Tiga kehidupan itu meliputi Manusia atau Lolo Tau, hewan atau Lolo Patuoan dan tanaman atau Lolo Tananan. Hal ini memberikan penjelasan adanya relasi yang harmonis antara sesama manusia, hewan dan lingkungan.
Lebih lanjut, dilansir dari artikel Sandarupa, Stanislaus. 2014. Kebudayaan Toraja Modal Bangsa, Milik Dunia. Jurnal Unpad Sosiohumaniora. Volume 16: 3-6 bahwa pemikiran Tallu Lolona ini tidak tersampaikan di tingkat nasional. Oleh sebab itu, hubungan antara manusia dengan manusia dan hubungan manusia dengan alam tidak harmonis. Eksploitasi alam, perusakan hutan, pembunuhan dan perbudakan terjadi di mana-mana. Dan korupsi, kolusi dan nepotisme tidak dapat lagi dibendung. Hal tersebut terjadi karena kearifan lokal tidak dipraktikkan dalam budaya nasional.
Kecintaannya terhadap Toraja tidak hanya mengantarkan Stanis untuk memperoleh gelar tertinggi dalam pendidikan. Tetapi juga popularitas dan berhasil memperkenalkan kecintaannya, Toraja, kepada warga dunia. Berdasarkan bundel identitas edisi awal Mei 2015, Stanis mendapatkan tawaran dari TV5 Perancis untuk memperkenalkan budaya Toraja. Kemudian menyusul TV luar negeri lain seperti TV BBC dan TV FOX.

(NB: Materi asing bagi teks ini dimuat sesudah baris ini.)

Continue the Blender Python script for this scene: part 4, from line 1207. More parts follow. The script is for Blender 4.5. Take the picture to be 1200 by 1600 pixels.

Dirikan Sejumlah Tempat Usaha
Menurut Wikipedia, dari pertualangan menerjemahkan 20 film dokumenter berbahasa Toraja ke bahasa Inggris dan bahasa Perancis, Stanis dapat mendirikan Toraja Indonesia (Torindo) Tours dan Travel. Bisnis tersebut bertujuan mempermudah wisatawan atau akademisi yang berminat menjelajahi dan memperlajari budaya suku Toraja.
Usaha Travel Torindo mulai dibuka tahun 1998. Travel Torindo pada masanya identik dengan penyambutan tamu menggunakan welcome dance dan pemberian makanan adat di lumbung dengan memakai sarung. Tidak ketinggalan kebiasaan Stanis ketika akan diskusi dan memberikan informasi kepada turis. Ia akan selalu mengatakan Don’t die before you go to Toraja. Toraja is a piece of heaven.
“Setiap tur, ayah akan selalu mengatakan kata-kata tersebut kepada para wisatawan dari mancanegara agar mereka tertarik dan mau mengunjungi Toraja,” ungkap Dirk Sandarupa, anak kedua Stanis saat dihubungi via Whatshapp September 2018.
Selain Torindo Tours dan Travel yang masih aktif sampai sekarang. Stanis juga membangun Rumah Makan Arum Pala yang terletak di jalan poros Makassar-Toraja. Rumah makan tersebut masih bisa ditemukan bila hendak ke Toraja. Ia juga didirikan dari upah Stanis menerjemahkan bahasa Toraja ke bahasa Inggris.
Semasa hidup segala aktivitas bisnisnya, selalu mengikut sertakan keluarga. Mulai dari bisnis travel, warung internet dan bisnis warung makan.
Stanis dalam Ingatan Keluarga
Bagi keluarga, sosok yang pernah menjabat ketua Program Studi Doktor Linguistik Unhas ini merupakan laki-laki yang menginspirasi. Hal itu didasari atas ketekunan, kerja keras, kecintaan dan kesabaran yang ia miliki hingga mampu meraih segala cita-cita dan keinginannya.
Lalu, di mata anaknya, Stanius tidak senang ikut berbelanja ke Mall. Sebab ia lebih memilih menghabiskan waktu dengan membaca buku, menonton berita dan menulis.
“Dari kami kecil pun, yang lebih banyak menemani untuk berbelanja adalah ibu. Ayah lebih senang di rumah, menulis atau menonton berita ketimbang diajak berbelanja meskipun untuk hanya sekedar refreshing,”ujar anak kedua Stanis, Dirk Sandarupa.
Prof Stanis meninggal dunia pada 18 Januari 2016 di Rumah Sakit Dr Wahidin Sudirohusodo Makassar. Walaupun Dosen yang dulunya aktif mengajar di FIB Unhas sudah tidak ada, namun ia akan tetap diingat dengan tulisan dan bisnisnya untuk Toraja.